The prosecution of corporations always makes good headlines. But the emerging trends in these corporate prosecutions tend to be at the margins and therefore less reported—prosecutors commit to sustained and vigorous enforcement of white collar criminals; defense attorneys push back that sentences are overly harsh and that innocent conduct is increasingly characterized as fraud. These messages all played out among the largest annual gathering of lawyers focusing on white collar crime, the ABA White Collar Institute in New Orleans, Louisiana, earlier this month.

The Foreign Corrupt Practices Act (FCPA) was front and center at the conference, as it has been for the last decade. But at least three relatively new messages were included in the discussion.

First, practitioners at the conference noted increasing attention to FCPA issues in the merger and acquisition (M&A) process. Acquiring companies that identify and report FCPA violations by target companies are being given smaller fines, and in some instances, a pass on any sanctions. In contrast, acquiring companies that fail to identify these problems in the due diligence process and allow the practices to continue after the acquisition is complete are being punished not only for the underlying conduct, but also for the lax compliance programs that failed to ferret out the corrupt practices. Companies engaging in M&A transactions must include rigorous FCPA due diligence to minimize risk, since the FCPA liabilities can quickly outweigh all accretive benefits from an acquisition. Other practitioners identified some best practices for FCPA training of the newly acquired company’s employees as the businesses are integrated.

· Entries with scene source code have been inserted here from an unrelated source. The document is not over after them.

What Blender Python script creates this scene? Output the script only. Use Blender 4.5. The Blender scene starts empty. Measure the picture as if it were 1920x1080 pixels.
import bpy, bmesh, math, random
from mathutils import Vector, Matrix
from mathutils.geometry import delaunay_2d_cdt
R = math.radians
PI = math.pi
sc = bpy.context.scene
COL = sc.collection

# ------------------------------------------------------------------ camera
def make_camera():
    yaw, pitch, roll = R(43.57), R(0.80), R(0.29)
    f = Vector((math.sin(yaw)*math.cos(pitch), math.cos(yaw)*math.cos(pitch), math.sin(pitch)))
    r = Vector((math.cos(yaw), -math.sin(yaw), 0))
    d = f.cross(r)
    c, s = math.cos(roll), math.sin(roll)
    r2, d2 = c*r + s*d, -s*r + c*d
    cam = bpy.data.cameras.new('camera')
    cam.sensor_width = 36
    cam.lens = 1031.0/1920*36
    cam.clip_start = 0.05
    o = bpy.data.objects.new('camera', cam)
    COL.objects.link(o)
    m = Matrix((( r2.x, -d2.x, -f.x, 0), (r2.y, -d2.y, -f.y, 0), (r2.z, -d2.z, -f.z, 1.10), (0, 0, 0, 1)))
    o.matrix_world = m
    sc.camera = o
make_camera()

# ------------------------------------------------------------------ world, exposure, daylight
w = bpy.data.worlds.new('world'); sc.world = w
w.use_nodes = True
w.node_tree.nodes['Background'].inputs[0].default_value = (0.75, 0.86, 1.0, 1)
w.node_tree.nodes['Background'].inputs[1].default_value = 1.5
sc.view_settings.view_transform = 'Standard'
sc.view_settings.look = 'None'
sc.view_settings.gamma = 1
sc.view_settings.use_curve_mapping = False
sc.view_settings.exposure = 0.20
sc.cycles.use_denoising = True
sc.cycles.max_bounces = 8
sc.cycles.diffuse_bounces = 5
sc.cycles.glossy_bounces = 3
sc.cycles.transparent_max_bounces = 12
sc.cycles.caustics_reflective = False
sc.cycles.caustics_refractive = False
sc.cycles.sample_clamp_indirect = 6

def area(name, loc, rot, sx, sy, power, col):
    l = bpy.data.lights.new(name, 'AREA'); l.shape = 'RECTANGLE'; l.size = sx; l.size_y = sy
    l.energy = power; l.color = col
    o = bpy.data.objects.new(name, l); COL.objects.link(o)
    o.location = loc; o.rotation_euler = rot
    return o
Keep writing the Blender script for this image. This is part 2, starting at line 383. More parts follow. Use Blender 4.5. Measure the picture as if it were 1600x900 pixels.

Second, senior members of the Department of Justice (DOJ) and the Securities and Exchange Commission clearly attempted to quantify the benefits of self-reporting FCPA violations. In the past, it has been difficult to discern the benefits of self-reporting, given that companies that voluntarily came forward still received stiff fines under the FCPA sentencing guidelines. But prosecutors and regulators at the conference intentionally included specific examples of the benefits that some companies received from self-reporting and, likewise, the penalties that other companies faced for refusing to report or cooperate. These concrete examples provide corporations with a better framework as they consider self-disclosure.

Third, prosecutors reiterated their renewed focus on the prosecution of individual executives and not just the corporations. As critics gather examples showing that large fines paid by corporations do not deter future misconduct by corporations, the DOJ intends to seek out individual executives for prosecution. Corporations looking to gain credit for cooperating with the government should expect pressure to identify culpable individuals who were responsible for the misconduct. Prosecutors and defense attorneys at the conference predicted a rise in the pressure on corporations to name names and not just to accept responsibility at a corporate level. This development will only increase the importance for companies and boards to conduct thoughtful and deliberate internal investigations, weighing the risks and likely outcomes at each stage.